Na história da colonização, os portugueses apropriaram-se do território brasileiro e principalmente daqueles que aqui moravam transformando sua vida, atividades por ele praticadas e sua cultura, em virtude de apresentarem objetos a eles desconhecidos. Darcy Ribeiro comenta que o índio se desembestou enlouquecido, contra outros índios e até contra seu próprio povo por amor a essas preciosidades” (RIBEIRO,2002. p.48). Desiludidos por contato pacífico, lutaram para preservar a sua vida, embora estivessem contaminados pelo espírito de individualidade trazido pelo Europeu. Isso é observado pelo enfrentamento das tribos. Tronaram-se estrangeiros em sua própria terra.
Em a metamorfose, Gregório tem sentimento semelhante, quando pela descoberta dos pais que havia se transformado em um inseto, foi isolado e tratado como animal em sua própria casa. Um estranho que já não era reconhecido por sua família. Ele passou a viver em um cativeiro como forma de amenizar os incômodos que, a partir de então, causaria a família, e também pelas dificuldades encontradas para se relacionar com os mesmos, afastando-se da sociedade e do trabalho do qual também é rejeitado.
Nesse ponto, pode-se constatar o individualismo presente na obra. Gregório que sustentava a família foi visto por essa como um ser inútil. Ele é querido por todos até o momento da sua metamorfose. Esse individualismo está relacionado principalmente ao ”poder disciplinar”, que cuida e regula as atitudes humanas do indivíduo e do corpo. Através da vigilância, os sujeitos são postos na individualidade para controle dos mesmos. Stuart Hall afirma que “quanto mais coletiva e organizada a natureza das instituições da modernidade tardia, maior o isolamento, a vigilância e a individualização do sujeito individual” (HALL,1992:43). O individualista por ser racional deixa de lado as emoções e reage com a cabeça, a razão.

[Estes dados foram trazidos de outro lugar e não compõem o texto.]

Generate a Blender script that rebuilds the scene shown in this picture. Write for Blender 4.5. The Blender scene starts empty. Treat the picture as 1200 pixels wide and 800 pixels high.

Assim fez a família de Gregório, quando este se transformou em animal, jogou-o ao quarto, escondendo-o por vergonha, uma vez que o consideraram incapaz de trazer à família recursos financeiros. Aqui se encontra presente a desvalorização da pessoa e consequentemente da sua cultura bem como a atitude blasé. Ele é então “desligado de seu passado, o que significa dizer exilado de sua própria história.” (CHAVES,2005. p. 47).
Vale ressaltar a atitude blasé presente nessa rejeição. É a partir desse efeito que se perde a identidade do indivíduo. Simmel postula que “a essência da atitude blasé consiste no embotamento do poder de discriminar” (SIMMEL,1902. p.16). A perca dessa sensibilidade faz os objetos perderem valores, são privados de substâncias e, dessa maneira, um não exerce preferência sobre o outro. É possível abordar a questão financeira. O dinheiro segundo Simmel é o maior dos niveladores “arranca irreparavelmente a essência das coisas, sua individualidade, seu valor específico e sua incomparabilidade” (1902. p.16).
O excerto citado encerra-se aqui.